The original charge of appeasement had a moral basis: the conviction, horrifyingly proved correct by subsequent events, of the wickedness of Hitler and the Nazi regime. At least in the case of the Munich agreement, the betrayal of the Czechoslovakian democracy compounded the immorality of appeasing Hitler. Whatever your opinion of the University of Missouri administrators, they did not commit anything like appeasement in this sense. If anything, the record of offences weighs against the powers that be of Missouri: whatever their faults, the student protesters do not carry the moral weight of one of the most inhumane slave economies on record, or of a terror state designed to keep African Americans "in their place". Nor did the protesters invent the carceral culture that has millions of Americans locked up for ideology and profit. Indeed, their protests against this plunder represent a genuine hope for renewing the American project.

As the sources from National Review Mr. Dreher quotes make clear, the reaction to the protests consists of anger and fear: two emotions made potent, in this case, by money. The fear and anger come from a single conviction: white people, students in this case, must never experience fear or discomfort at actual anger brought on by oppression.
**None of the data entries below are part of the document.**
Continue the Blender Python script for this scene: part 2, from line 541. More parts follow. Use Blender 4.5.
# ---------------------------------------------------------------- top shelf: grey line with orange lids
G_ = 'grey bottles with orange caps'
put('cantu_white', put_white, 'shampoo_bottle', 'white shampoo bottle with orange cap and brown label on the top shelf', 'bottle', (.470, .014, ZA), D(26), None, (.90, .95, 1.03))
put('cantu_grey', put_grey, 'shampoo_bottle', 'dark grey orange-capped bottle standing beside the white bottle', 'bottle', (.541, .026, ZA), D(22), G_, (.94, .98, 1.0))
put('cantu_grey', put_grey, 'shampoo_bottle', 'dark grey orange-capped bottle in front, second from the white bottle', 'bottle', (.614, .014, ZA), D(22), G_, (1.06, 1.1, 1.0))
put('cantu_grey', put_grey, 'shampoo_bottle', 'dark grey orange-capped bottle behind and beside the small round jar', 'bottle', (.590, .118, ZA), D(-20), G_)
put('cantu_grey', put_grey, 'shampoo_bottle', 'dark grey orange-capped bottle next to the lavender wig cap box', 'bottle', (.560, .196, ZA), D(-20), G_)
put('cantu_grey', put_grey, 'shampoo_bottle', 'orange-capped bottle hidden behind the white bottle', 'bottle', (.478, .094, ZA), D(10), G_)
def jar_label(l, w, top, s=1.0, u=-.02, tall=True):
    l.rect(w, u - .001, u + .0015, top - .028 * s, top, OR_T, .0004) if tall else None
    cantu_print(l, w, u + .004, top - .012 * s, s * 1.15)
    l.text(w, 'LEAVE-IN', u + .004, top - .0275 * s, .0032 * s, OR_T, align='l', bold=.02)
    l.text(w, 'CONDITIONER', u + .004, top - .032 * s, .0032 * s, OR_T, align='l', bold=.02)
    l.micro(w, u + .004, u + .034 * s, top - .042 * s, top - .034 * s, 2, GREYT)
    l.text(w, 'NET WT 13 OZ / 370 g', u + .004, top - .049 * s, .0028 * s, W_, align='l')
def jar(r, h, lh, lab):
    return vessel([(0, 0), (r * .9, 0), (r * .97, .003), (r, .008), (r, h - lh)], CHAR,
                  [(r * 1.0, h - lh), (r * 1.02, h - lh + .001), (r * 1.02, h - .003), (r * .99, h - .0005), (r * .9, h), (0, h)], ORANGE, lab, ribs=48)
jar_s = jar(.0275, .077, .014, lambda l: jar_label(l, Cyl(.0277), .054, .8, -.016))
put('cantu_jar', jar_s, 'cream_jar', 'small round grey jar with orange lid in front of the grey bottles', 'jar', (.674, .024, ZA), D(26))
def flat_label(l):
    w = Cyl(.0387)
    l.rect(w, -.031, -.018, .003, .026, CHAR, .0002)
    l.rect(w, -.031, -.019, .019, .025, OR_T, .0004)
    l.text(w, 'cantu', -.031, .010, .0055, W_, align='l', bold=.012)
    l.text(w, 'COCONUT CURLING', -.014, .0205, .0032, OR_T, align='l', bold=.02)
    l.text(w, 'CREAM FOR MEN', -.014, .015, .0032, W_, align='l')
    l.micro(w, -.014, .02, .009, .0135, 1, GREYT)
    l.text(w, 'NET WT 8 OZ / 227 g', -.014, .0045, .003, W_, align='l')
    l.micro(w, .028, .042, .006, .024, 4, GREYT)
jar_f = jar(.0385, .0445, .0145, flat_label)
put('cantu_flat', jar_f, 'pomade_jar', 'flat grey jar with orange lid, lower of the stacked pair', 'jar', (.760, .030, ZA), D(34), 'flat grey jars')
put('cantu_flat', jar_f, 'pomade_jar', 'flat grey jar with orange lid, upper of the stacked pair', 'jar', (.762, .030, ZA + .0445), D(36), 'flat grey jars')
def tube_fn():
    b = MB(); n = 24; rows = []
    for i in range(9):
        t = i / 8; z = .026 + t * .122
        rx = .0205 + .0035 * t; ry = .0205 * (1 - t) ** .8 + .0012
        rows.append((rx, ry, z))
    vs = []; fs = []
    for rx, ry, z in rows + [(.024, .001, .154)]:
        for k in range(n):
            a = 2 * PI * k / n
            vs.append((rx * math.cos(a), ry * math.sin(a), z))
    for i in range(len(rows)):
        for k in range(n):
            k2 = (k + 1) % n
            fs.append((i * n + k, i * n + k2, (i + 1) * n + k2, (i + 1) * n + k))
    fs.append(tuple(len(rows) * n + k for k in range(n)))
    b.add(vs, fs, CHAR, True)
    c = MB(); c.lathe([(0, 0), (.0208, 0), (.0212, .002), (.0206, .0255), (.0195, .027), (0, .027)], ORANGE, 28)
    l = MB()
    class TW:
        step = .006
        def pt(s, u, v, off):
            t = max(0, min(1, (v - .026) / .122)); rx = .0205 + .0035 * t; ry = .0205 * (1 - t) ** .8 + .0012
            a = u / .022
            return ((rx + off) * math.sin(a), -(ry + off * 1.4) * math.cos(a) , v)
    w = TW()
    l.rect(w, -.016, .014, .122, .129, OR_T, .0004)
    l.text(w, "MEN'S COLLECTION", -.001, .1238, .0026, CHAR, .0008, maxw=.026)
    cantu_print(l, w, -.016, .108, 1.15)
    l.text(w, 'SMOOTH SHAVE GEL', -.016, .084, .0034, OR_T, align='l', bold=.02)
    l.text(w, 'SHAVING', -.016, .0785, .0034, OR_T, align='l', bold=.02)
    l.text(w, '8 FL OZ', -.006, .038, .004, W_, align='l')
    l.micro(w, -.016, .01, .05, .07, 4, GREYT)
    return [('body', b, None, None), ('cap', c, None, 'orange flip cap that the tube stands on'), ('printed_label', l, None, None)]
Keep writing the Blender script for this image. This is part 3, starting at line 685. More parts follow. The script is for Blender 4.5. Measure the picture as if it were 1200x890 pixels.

American media reports and popular culture make much of the fear white Americans feel on encountering African Americans, particularly young African American men, on the street. These accounts never ask who has a realistic reason to fear whom. Indeed, I do not remember American or Canadian journalism or popular culture ever suggesting the idea of having the empathy to consider what a young African American man might feel on meeting an older white person. One of the communications quoted as evidence of the suffering of the University of Missouri makes this recoiling from the idea of empathy clear:
A parent paying full tuition for his sophomore son writes: “Free speech is under assault on campus by immature, spoiled, thin skinned punks. . . . I am seriously considering removing my son after this semester. I will never allow him to take politically correct ‘racial sensitivity training’ if required.” Interim chancellor Hank Foley notes: “I’ve been getting these kinds of emails for days now also.” (emphasis added)
 Parents inclined to vent in this manner might want to consider the effect of their choices on their children and their country. Students at the University of Missouri did not wake up on an arbitrary day and decide to disrupt their education. The protests happened at the University of Missouri specifically, at least partially because the heart of the largest metropolitan area of the State of Missouri, St. Louis County, has a profoundly dysfunctional governing structure, at least partly because of the legacy of the "white flight" that followed the Second World War. St. Louis County has no less than ninety full fledged municipal governments, on average one for just over ten thousand people. To call this structure an example of ludicrous over-government puts the matter mildly. Radley Balko has documented in detail the way these unsustainable miniature cities finance their operations: on the backs of the poor, those least able to move or defend themselves. According to the picture Balko paints, much of the revenue that keeps this absurd structure of government going comes from fines and other penalties, imposed by judges who understand their role as fund raisers all too well. The explosions that followed the death of Michael Brown reflects this pattern of abuse, and it naturally spread to the University of Missouri.

The prosperity of any nation or any region in this globally interconnected world depends on knowledge, and on well governed and efficient cities to create meeting places to turn knowledge into products and services. Many people n Missouri either seem to think their region should not follow economic principles that apply everywhere else, or perhaps they will accept severely constrained development as the price of keeping their quaint hamlets self-governing and their children's minds unsullied by "politically correct 'racial sensitivity training'". That way of thinking may work for a short time; in the long run, the children of Missouri will have to live in a multi-racial nation, in which people traditionally considered "white" make up one among many minorities. If the people of Missouri choose not to prepare themselves and their children for the future, those cities and regions open to change will leave them behind.